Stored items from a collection
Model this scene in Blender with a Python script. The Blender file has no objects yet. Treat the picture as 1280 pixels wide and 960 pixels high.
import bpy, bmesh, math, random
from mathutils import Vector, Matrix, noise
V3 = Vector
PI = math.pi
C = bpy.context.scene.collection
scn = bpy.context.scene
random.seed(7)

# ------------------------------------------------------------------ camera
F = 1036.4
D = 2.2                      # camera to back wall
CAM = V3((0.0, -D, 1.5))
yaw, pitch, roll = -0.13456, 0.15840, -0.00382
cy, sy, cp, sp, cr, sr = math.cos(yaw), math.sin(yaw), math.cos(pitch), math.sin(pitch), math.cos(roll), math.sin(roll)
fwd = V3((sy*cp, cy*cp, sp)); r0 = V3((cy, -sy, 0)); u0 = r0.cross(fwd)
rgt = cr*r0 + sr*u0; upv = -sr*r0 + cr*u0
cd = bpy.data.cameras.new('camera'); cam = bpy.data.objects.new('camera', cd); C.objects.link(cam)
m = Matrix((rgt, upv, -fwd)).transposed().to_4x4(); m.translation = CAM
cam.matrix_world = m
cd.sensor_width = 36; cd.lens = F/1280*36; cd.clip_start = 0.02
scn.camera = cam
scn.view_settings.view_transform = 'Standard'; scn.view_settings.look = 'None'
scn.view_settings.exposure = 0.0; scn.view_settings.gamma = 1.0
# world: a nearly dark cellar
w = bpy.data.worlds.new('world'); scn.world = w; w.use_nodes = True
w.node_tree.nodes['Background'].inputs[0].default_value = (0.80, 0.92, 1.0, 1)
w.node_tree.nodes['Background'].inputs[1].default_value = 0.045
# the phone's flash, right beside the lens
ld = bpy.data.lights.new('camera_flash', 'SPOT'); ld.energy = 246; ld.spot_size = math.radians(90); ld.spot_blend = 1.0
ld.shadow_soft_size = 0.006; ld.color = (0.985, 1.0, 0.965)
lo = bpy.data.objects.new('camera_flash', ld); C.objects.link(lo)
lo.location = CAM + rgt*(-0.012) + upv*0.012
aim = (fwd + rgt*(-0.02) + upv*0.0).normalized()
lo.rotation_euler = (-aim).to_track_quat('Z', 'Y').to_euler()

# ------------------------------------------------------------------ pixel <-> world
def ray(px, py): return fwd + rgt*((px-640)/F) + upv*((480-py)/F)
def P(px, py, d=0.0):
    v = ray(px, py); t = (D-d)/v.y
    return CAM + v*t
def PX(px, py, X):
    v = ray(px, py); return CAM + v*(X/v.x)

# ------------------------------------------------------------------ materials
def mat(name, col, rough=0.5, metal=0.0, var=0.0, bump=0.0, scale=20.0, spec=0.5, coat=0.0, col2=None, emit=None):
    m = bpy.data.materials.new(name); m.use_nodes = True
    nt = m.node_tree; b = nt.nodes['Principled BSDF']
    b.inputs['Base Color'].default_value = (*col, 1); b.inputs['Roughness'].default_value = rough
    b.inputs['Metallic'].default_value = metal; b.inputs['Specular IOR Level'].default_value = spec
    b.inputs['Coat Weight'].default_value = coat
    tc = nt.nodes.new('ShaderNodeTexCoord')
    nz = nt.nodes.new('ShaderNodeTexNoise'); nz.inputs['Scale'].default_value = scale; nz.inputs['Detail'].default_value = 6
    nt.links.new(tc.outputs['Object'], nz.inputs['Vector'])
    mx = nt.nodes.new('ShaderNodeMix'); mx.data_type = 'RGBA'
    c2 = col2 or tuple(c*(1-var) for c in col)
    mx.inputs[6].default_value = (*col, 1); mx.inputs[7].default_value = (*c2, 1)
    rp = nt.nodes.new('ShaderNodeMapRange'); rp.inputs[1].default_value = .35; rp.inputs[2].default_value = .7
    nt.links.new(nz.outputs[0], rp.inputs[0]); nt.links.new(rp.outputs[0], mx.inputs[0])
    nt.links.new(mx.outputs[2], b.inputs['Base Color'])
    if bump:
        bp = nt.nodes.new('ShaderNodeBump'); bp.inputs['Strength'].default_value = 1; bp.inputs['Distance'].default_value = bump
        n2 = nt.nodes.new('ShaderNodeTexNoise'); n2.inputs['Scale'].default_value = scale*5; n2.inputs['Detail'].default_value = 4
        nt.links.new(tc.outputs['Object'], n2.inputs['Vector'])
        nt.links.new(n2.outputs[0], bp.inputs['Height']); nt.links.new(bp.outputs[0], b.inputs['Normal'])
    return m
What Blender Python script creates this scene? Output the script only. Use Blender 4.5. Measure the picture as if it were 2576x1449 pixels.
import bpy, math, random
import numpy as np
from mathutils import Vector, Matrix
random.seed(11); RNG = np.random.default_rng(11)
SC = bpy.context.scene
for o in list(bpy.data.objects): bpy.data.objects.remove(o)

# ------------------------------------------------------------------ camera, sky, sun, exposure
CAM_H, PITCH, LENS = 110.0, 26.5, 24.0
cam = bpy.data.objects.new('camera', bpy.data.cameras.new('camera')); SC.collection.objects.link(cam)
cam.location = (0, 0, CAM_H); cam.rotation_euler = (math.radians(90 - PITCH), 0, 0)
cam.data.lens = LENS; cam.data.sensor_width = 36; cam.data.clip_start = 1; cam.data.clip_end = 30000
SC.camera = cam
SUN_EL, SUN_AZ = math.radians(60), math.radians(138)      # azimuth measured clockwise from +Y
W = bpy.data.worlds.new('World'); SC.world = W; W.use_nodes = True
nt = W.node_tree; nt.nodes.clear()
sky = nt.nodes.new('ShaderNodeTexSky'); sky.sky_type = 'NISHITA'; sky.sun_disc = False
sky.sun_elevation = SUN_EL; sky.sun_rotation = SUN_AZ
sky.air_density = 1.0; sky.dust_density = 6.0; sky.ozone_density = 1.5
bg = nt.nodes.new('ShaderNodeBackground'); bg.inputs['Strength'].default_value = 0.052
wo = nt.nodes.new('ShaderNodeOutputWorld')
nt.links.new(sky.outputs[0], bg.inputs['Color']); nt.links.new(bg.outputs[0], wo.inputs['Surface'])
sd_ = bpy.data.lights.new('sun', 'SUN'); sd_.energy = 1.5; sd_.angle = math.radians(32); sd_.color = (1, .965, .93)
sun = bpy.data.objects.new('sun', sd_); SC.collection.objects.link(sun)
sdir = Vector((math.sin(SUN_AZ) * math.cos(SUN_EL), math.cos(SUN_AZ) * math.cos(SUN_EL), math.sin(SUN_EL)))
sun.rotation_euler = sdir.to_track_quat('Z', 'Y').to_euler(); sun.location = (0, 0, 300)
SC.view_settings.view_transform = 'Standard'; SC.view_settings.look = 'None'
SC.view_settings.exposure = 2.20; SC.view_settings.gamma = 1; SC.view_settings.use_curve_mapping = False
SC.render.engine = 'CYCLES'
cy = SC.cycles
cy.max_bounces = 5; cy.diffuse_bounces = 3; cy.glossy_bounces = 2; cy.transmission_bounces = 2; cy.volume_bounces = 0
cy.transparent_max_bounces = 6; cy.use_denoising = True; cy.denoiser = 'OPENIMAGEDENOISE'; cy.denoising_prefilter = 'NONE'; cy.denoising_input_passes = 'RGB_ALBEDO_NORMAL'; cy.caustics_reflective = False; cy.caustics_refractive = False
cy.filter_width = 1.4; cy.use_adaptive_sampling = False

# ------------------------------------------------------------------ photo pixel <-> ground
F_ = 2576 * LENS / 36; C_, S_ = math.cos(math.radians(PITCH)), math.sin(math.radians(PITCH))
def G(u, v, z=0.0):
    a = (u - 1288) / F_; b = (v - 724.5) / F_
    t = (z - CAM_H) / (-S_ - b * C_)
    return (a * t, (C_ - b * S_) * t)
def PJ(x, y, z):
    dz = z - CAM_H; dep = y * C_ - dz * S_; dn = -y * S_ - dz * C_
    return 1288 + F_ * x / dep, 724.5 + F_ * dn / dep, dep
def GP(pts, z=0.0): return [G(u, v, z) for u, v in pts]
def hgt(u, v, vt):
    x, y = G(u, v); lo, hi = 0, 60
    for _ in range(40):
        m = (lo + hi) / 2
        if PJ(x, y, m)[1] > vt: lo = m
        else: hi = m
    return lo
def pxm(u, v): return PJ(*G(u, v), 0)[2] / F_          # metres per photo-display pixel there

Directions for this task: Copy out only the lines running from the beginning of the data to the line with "random.seed(7)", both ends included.

Answer for this exercise:
Model this scene in Blender with a Python script. The Blender file has no objects yet. Treat the picture as 1280 pixels wide and 960 pixels high.
import bpy, bmesh, math, random
from mathutils import Vector, Matrix, noise
V3 = Vector
PI = math.pi
C = bpy.context.scene.collection
scn = bpy.context.scene
random.seed(7)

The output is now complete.